Company sank after nearly 60 years in business at end of April
Geoffrey Osborne collapsed owing trade creditors nearly £26m, documents filed at Companies House have revealed.
The historic name, set up by its eponymous founder in 1966, sank into administration at the end of April with the loss of 100 jobs.
In an update by administrator RSM, Geoffrey Osborne Ltd collapsed owing £25.8m to trade creditors. Five firms are owed more than £1m each.
The update says employees are owed £1.4m.while HMRC is owed a further £1.8m in VAT.
The statement of affairs also reveals three Osborne related companies, including Osborne Group Holdings, are owed around £16m between them. Osborne Group Holdings is owed the biggest amount at £8.4m.
In total, the estimated amount owed by Geoffrey Osborne Ltd, including the £16m to other Osborne firms, is just over £45m.
Osborne, which had a turnover of around £90m at the time of its implosion, had been paring back its business in the last few years as part of a restructuring.

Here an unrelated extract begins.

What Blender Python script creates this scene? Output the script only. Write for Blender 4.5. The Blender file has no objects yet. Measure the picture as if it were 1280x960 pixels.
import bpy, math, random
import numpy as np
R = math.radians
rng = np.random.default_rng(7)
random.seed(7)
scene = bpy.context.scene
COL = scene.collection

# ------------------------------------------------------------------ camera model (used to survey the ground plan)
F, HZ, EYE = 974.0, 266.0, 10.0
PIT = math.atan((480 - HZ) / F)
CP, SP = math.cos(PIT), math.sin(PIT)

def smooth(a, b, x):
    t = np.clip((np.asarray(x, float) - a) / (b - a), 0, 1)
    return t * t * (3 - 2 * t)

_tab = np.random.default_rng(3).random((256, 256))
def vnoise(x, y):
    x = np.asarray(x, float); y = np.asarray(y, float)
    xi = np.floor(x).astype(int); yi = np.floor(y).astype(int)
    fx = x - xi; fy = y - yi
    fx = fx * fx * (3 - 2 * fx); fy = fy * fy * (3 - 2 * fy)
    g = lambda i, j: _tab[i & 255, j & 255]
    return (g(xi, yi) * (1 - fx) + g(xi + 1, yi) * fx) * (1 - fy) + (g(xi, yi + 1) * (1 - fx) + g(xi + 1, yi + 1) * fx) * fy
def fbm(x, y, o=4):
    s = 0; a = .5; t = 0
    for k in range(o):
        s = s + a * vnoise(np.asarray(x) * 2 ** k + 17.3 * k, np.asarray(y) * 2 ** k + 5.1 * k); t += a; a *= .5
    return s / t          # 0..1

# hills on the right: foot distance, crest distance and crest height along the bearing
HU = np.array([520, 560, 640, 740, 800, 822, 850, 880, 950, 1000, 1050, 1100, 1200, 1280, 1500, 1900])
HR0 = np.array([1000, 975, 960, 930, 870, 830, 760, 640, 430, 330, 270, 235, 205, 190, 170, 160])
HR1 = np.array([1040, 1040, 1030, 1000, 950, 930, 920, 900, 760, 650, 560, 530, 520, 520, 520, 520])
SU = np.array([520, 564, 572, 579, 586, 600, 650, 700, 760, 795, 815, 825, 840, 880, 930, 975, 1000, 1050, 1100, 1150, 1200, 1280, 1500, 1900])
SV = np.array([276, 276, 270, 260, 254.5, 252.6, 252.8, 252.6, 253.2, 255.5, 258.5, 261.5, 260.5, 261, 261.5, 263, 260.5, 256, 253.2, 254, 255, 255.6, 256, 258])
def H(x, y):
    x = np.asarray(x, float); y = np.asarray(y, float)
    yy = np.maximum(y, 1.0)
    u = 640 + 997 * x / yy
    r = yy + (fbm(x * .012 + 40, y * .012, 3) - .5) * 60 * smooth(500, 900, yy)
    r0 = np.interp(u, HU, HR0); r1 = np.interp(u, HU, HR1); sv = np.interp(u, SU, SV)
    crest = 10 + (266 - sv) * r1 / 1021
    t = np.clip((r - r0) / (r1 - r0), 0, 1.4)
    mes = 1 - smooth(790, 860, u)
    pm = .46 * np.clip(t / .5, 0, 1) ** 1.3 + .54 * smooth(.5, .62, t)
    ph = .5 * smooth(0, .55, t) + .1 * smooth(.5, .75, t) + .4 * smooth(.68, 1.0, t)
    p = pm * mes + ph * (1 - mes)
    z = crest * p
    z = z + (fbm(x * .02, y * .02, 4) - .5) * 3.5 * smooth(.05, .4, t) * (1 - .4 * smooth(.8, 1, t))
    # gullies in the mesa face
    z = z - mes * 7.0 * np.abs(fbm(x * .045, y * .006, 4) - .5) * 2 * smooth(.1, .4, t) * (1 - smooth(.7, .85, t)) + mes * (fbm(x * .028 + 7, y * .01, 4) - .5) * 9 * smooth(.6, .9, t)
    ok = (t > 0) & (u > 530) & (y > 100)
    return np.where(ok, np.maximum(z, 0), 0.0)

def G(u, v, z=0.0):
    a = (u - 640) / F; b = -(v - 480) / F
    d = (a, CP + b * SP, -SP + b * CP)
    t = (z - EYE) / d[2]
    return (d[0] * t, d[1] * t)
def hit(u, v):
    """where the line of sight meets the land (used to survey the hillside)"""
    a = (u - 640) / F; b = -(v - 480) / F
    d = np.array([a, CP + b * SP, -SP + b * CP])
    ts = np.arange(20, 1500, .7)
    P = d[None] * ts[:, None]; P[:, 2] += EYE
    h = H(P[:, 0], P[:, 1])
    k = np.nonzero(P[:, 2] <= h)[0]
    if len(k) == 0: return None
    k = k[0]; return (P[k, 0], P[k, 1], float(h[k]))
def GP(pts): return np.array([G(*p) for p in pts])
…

It sold its £200m infrastructure division, which operated in the roads and rail market, to private equity in September 2021.
And last autumn, it sold Osborne Property Services Limited, which was set up in 2006 and employed around 230 people, to social housing maintenance specialist Cardo Group for an undisclosed sum. Six months earlier it offloaded its Innovaré offsite business, which employed 115 people, to Bowmer & Kirkland, also for an undisclosed sum.
As well as offloading parts of its business, the firm had also rejigged its senior leadership in the past few years with chief executive Andy Steele leaving in October 2021, which saw him replaced by former Wates COO Dave Smith as interim boss. He was then replaced by Mark Hoyland, a former boss of social housing firm Orbit, but he only lasted a few months before Smith, who had stayed on in a non-executive role, was brought back to the top job last spring.